Repeat everything from the first line of the listing below through the line that contains "tag(g, 'flat pale", exactly. Leave out pictures.

● ● ● ●

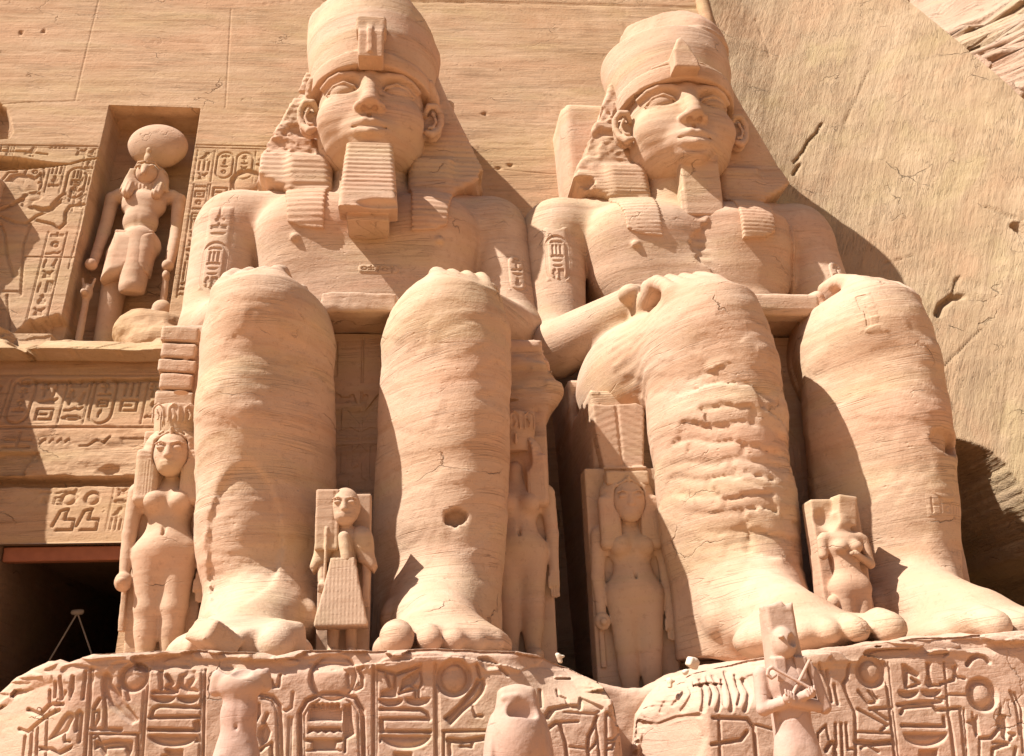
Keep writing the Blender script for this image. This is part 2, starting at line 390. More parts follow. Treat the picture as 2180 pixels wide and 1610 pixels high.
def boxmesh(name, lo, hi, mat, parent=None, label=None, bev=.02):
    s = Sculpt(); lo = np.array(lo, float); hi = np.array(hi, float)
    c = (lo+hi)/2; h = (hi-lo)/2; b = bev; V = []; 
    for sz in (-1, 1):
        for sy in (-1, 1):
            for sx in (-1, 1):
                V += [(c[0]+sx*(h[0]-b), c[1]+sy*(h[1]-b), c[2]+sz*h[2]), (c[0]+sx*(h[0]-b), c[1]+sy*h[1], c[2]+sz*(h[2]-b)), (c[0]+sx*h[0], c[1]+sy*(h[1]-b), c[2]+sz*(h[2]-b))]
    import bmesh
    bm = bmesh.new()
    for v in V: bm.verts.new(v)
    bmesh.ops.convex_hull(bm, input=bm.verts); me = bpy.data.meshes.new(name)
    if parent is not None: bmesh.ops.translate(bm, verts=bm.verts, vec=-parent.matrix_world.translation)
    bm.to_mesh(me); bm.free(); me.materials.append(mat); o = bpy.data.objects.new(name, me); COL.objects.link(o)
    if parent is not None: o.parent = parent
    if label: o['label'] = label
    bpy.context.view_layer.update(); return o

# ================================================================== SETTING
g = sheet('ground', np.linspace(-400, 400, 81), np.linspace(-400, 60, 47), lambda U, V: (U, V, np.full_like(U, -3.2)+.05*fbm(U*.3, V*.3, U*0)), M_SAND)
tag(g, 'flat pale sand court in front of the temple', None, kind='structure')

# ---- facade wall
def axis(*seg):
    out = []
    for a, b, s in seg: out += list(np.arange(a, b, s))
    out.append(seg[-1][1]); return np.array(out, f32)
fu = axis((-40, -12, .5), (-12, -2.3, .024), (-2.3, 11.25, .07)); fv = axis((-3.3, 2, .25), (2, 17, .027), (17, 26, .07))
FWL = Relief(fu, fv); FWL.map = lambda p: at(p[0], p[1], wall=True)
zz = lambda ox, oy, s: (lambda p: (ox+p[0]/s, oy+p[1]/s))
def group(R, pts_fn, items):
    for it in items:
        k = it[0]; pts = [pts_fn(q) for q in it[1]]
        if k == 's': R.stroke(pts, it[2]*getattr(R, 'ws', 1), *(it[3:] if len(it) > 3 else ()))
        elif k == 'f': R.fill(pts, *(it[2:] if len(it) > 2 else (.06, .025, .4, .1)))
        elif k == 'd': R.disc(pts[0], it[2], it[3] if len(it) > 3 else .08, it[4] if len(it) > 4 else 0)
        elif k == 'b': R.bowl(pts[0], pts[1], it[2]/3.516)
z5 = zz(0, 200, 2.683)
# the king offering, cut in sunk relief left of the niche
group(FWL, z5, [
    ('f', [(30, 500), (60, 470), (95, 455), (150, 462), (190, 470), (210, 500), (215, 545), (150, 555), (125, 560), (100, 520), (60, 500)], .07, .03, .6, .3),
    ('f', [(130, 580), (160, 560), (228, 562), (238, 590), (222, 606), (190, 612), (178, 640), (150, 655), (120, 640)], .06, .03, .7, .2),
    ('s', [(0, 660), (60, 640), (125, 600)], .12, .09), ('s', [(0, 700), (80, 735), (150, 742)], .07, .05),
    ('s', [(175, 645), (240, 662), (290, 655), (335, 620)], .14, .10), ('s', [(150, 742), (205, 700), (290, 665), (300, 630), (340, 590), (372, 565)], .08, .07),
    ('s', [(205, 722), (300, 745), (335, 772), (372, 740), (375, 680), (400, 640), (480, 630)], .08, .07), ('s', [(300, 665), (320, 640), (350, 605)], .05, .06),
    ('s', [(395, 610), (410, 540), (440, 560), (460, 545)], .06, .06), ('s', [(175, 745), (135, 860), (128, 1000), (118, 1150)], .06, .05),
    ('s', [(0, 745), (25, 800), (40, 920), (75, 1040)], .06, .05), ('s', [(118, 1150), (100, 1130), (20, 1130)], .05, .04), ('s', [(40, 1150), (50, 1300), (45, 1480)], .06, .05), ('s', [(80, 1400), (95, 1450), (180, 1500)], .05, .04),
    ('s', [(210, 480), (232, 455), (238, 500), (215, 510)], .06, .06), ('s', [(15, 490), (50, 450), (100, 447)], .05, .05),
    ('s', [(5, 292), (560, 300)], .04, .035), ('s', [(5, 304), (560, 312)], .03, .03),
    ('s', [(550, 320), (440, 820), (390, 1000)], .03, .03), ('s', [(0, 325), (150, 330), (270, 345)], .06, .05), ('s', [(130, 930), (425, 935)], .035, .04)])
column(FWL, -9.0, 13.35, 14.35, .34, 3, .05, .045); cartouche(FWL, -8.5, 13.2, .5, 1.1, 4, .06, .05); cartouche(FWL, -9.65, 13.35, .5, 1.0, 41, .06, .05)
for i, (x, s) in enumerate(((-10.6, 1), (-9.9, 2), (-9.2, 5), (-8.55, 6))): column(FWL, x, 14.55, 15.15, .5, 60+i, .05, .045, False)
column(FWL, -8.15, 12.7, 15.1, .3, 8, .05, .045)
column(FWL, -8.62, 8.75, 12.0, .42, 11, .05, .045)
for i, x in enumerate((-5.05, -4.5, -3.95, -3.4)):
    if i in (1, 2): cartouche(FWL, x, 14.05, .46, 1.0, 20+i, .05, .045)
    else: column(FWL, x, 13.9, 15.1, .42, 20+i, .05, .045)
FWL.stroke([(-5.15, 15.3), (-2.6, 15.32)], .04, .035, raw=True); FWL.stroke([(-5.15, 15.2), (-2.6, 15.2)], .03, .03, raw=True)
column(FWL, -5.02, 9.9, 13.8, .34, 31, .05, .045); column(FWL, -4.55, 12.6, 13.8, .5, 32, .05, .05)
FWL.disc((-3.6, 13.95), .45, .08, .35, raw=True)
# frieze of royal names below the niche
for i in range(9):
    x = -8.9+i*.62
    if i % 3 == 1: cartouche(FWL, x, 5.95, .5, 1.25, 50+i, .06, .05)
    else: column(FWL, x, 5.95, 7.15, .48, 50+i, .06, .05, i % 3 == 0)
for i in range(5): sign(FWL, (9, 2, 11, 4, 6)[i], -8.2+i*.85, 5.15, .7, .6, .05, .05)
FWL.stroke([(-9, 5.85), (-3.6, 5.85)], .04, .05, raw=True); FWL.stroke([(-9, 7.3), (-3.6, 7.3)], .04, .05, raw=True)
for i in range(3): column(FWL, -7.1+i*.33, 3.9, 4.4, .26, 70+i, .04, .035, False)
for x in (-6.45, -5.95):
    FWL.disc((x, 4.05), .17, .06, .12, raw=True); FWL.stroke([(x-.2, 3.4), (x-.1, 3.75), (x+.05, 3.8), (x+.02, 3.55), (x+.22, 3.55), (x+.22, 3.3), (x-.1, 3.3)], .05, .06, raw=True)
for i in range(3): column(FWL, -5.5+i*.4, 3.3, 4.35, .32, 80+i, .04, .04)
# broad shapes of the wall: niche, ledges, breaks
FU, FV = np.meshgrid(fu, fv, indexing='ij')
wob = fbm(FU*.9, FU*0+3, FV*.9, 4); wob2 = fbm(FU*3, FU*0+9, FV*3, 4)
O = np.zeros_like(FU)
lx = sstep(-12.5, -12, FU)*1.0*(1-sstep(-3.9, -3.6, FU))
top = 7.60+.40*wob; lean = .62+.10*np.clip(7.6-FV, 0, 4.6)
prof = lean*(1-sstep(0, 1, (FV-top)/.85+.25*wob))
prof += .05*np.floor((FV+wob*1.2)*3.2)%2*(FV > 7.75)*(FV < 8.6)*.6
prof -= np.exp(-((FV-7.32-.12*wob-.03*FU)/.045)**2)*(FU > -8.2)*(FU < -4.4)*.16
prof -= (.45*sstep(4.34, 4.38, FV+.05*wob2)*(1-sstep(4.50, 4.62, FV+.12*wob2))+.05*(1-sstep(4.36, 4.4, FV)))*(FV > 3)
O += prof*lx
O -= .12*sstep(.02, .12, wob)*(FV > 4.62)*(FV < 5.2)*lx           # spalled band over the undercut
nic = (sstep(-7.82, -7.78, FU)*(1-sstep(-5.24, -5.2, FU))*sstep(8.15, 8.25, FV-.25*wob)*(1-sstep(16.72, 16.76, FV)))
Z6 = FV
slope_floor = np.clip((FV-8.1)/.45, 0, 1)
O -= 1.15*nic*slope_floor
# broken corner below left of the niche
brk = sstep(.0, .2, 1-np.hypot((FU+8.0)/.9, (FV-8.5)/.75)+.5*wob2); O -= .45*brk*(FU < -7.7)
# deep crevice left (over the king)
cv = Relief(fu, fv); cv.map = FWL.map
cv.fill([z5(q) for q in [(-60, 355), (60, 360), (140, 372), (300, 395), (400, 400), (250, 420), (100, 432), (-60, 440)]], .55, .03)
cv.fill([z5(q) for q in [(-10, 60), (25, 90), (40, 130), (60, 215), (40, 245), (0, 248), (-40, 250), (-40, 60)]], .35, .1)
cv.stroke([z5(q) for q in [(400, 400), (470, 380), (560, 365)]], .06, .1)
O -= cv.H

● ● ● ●

Solution to the problem
Keep writing the Blender script for this image. This is part 2, starting at line 390. More parts follow. Treat the picture as 2180 pixels wide and 1610 pixels high.
def boxmesh(name, lo, hi, mat, parent=None, label=None, bev=.02):
    s = Sculpt(); lo = np.array(lo, float); hi = np.array(hi, float)
    c = (lo+hi)/2; h = (hi-lo)/2; b = bev; V = []; 
    for sz in (-1, 1):
        for sy in (-1, 1):
            for sx in (-1, 1):
                V += [(c[0]+sx*(h[0]-b), c[1]+sy*(h[1]-b), c[2]+sz*h[2]), (c[0]+sx*(h[0]-b), c[1]+sy*h[1], c[2]+sz*(h[2]-b)), (c[0]+sx*h[0], c[1]+sy*(h[1]-b), c[2]+sz*(h[2]-b))]
    import bmesh
    bm = bmesh.new()
    for v in V: bm.verts.new(v)
    bmesh.ops.convex_hull(bm, input=bm.verts); me = bpy.data.meshes.new(name)
    if parent is not None: bmesh.ops.translate(bm, verts=bm.verts, vec=-parent.matrix_world.translation)
    bm.to_mesh(me); bm.free(); me.materials.append(mat); o = bpy.data.objects.new(name, me); COL.objects.link(o)
    if parent is not None: o.parent = parent
    if label: o['label'] = label
    bpy.context.view_layer.update(); return o

# ================================================================== SETTING
g = sheet('ground', np.linspace(-400, 400, 81), np.linspace(-400, 60, 47), lambda U, V: (U, V, np.full_like(U, -3.2)+.05*fbm(U*.3, V*.3, U*0)), M_SAND)
tag(g, 'flat pale sand court in front of the temple', None, kind='structure')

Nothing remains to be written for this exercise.